Budget: Sitharaman Gave Numbers When India Wanted a Story
Finance Minister Nirmala Sitharaman presents Budget 2026 (Image Sansad TV)
Markets sank, youth anxieties lingered, and growth questions went unanswered as Budget 2026 chose arithmetic over imagination.
By MANISH ANAND
New Delhi, February 1, 2026 — Finance Minister Nirmala Sitharaman’s ninth Budget speech may go as the worst in gaining attention. She herself seemed disinterested. Her feat seemed in finishing off her speech in 90-minute, as if that was what India wanted from her.

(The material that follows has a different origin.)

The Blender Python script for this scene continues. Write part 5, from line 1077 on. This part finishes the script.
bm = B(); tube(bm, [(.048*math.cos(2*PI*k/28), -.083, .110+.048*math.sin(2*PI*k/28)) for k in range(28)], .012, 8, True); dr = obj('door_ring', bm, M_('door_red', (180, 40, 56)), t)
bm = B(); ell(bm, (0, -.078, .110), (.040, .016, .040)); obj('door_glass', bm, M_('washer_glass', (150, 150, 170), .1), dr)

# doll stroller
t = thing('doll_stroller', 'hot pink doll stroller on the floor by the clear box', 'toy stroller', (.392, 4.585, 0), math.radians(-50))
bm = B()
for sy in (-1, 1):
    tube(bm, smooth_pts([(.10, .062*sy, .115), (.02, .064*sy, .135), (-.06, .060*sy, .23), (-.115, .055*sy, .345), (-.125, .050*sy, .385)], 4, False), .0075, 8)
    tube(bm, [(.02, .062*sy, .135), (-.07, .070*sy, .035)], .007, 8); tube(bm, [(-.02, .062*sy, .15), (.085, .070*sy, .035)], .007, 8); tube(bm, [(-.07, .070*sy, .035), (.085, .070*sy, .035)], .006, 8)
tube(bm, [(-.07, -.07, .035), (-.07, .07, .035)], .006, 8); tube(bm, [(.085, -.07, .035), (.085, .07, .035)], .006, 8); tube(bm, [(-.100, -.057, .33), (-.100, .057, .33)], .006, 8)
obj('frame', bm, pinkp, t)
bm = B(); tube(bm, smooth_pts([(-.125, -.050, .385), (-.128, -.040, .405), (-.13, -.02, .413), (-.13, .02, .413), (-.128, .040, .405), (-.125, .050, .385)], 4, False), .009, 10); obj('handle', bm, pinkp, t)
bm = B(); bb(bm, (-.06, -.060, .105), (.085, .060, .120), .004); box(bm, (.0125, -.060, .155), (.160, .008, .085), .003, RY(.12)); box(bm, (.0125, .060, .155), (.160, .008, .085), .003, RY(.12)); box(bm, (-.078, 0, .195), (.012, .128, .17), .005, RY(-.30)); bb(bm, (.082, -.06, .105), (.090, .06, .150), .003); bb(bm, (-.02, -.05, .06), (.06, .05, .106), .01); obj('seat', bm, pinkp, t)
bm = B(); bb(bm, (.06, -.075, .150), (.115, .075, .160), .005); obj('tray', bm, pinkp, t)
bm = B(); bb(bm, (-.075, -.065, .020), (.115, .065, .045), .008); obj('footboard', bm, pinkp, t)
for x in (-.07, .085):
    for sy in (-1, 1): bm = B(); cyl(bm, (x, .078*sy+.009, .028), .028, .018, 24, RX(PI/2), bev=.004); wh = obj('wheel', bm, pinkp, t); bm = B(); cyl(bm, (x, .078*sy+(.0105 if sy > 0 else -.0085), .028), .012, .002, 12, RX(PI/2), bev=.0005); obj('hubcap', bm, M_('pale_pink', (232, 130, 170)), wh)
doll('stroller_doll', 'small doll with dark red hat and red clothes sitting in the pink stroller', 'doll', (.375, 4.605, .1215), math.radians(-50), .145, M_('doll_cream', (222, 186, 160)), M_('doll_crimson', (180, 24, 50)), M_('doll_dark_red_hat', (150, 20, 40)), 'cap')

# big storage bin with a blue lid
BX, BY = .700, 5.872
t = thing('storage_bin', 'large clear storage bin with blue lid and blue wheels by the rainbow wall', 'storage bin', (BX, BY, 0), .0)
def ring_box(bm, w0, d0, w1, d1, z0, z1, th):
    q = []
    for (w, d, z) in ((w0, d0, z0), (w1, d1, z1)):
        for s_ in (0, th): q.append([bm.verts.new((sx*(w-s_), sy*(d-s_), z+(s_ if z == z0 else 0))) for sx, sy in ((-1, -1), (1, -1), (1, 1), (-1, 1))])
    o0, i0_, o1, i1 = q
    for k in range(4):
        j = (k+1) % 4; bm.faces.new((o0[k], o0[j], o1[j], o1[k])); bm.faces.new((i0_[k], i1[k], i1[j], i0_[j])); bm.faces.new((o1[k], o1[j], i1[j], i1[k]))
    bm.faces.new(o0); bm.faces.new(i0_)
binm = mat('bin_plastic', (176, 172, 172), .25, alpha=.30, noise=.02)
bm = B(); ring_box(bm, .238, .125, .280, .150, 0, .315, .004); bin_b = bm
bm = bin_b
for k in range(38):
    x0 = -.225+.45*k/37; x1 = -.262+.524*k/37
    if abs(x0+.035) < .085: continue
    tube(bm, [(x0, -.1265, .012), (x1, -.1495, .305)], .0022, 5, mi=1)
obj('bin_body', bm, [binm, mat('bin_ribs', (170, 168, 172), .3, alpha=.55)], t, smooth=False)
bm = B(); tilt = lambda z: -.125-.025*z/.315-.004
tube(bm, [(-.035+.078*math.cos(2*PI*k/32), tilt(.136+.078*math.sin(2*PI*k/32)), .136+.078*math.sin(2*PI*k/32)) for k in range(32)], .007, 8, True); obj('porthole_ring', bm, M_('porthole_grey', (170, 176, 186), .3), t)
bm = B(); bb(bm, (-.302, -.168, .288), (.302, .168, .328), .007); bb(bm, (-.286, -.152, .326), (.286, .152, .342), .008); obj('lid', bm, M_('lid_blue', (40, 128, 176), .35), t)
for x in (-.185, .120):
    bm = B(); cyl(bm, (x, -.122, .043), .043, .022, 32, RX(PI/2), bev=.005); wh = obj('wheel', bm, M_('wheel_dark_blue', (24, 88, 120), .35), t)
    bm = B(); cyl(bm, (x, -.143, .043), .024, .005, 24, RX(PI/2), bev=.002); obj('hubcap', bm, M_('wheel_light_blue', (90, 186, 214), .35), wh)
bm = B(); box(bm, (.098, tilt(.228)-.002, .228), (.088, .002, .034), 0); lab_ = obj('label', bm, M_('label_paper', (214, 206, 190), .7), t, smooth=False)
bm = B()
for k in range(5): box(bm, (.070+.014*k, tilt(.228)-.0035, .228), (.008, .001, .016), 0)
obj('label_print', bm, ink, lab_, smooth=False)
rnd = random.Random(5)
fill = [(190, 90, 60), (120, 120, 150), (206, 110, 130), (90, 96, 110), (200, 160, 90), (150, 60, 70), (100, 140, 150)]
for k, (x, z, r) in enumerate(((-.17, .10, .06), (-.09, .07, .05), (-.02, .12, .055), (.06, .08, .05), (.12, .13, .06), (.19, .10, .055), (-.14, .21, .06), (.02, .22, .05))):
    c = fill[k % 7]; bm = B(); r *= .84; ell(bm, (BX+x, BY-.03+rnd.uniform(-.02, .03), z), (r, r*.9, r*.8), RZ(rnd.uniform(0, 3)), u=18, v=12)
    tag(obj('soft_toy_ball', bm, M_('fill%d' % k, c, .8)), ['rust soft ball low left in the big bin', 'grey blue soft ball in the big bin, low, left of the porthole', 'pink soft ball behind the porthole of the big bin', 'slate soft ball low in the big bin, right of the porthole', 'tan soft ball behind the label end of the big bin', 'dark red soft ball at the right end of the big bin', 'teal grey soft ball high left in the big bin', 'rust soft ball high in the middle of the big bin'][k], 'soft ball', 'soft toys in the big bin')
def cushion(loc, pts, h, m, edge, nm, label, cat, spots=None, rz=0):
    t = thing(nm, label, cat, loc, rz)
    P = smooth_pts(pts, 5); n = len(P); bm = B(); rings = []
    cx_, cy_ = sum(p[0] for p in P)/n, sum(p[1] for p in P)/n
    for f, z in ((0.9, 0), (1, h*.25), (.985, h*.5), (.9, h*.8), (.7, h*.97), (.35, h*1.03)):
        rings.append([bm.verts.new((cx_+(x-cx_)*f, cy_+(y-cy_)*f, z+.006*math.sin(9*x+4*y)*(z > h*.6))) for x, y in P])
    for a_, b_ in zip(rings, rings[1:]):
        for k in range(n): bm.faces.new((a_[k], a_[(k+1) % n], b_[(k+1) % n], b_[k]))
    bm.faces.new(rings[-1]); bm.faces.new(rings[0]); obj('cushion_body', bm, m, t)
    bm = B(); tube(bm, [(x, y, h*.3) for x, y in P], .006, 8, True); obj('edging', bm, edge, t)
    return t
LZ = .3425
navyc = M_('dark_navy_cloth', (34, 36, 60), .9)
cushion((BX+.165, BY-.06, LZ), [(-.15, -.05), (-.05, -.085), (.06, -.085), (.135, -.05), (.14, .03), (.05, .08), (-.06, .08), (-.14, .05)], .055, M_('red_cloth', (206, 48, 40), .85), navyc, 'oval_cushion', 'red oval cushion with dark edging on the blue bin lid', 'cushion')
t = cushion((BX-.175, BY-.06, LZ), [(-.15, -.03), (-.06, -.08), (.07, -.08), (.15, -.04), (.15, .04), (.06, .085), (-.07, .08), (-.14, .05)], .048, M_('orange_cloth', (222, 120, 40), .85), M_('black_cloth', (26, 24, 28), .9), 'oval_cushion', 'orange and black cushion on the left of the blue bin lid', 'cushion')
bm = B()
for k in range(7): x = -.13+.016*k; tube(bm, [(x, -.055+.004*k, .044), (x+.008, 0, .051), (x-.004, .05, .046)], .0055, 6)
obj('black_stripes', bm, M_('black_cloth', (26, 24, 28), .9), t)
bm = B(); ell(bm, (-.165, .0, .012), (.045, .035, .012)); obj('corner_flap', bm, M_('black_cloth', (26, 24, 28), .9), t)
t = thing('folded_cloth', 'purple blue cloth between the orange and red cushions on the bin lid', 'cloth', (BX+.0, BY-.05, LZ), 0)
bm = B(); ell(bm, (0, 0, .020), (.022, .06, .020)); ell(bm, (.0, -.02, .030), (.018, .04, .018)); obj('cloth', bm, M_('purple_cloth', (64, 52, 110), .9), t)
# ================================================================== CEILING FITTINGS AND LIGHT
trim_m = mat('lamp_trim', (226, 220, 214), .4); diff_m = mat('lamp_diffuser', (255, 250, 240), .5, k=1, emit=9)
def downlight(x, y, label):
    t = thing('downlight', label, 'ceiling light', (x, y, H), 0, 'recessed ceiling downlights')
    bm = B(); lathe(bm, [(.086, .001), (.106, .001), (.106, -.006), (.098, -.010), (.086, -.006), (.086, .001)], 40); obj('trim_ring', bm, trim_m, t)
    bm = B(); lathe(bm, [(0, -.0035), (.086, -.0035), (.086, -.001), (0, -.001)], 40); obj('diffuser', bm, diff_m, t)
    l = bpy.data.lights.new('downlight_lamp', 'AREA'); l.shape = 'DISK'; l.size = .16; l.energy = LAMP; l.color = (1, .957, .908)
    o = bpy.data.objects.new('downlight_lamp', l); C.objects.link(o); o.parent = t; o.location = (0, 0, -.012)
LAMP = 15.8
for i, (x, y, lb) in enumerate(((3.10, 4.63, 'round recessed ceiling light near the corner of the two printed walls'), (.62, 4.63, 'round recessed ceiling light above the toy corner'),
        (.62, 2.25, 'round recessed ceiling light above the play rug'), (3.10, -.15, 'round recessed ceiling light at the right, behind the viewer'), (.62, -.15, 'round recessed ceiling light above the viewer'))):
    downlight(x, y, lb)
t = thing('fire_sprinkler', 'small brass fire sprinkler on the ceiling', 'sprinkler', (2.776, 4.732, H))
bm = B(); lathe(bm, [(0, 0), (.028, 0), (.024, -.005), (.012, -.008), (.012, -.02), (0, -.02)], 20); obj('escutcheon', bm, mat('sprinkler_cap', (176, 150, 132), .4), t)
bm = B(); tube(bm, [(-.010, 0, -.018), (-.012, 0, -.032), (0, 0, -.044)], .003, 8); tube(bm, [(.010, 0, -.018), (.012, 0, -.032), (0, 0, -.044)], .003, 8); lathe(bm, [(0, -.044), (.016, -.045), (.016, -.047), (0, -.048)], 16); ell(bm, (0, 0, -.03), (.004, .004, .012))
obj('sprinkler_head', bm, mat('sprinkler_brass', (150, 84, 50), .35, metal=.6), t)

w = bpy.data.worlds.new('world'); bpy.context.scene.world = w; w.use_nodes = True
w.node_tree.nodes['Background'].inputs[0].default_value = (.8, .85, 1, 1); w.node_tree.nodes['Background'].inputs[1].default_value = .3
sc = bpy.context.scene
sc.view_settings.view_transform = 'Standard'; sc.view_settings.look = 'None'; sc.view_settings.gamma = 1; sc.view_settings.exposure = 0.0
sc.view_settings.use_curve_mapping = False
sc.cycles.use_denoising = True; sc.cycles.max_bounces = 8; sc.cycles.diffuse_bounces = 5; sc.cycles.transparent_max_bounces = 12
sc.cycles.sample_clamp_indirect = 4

The market gave a quick and unbiased verdict. Investors were left poorer. The markets crashed as Sitharaman unveiled knee-jerk steps to jack up taxes on options trading and promotors’ buyback of stocks. Sitharaman in her Budget speeches has shown a knack of whipping stock markets for doubtful gains.
The ninth Budget, read out by Sitharaman, came at a crucial time. US tariffs on India still stay at 50 percent despite Trump’s rhetoric of “my good friend, Prime Minister Modi.” In the last few months, India has entered into free trade pacts with developed nations and groups.
The Budget 2026 should have spelt out the roadmap for an accelerated growth for India. In place, Sitharaman delivered a status quo. Her Budget 2026 proposals are more of fill in the gaps nature. Something here, something there.
The Economic Survey rather gained more interests than Sitharaman’s Budget speech. Rupee is sliding despite a crashing dollar. China gallops in trade surplus with India, year after year.
The youth of India, many educated even at graduation levels, resort to driving e-rickshaws in astounding numbers. But the official statistics claims that unemployment rate is also crashing.
Repetition is a hallmark of the Modi government, and also of Budgets. Bullet trains, high speed rail corridors, semiconductor, critical mineral, et al, have been mentioned in many of Sitharaman’s Budgets. Problem lies in the reality that they have extended life in spoken words. The first bullet train project, between Ahmedabad to Mumbai, has missed deadline several times.
Tapping waterways has been heard several times. Thematic clusters have found ways into the Budget speech as a late China inspiration.
Data suggests that the government is not spending what has been promised. The lack of ability to spend what has already been approved by parliament is a top worry now. Accompanying worry is the government’s eagerness to weave vote buying schemes. Thus, new schemes have again come into the Budget proposals. With no white papers on efficacy of such schemes, their fresh avatars just promise a short-term titillation.
The Budget 2026 failed to tell a story to India. In place, Sitharaman belted out numbers, which neither touched chords with Bharat nor India.
(This is an opinion piece. Views expressed are author’s own.)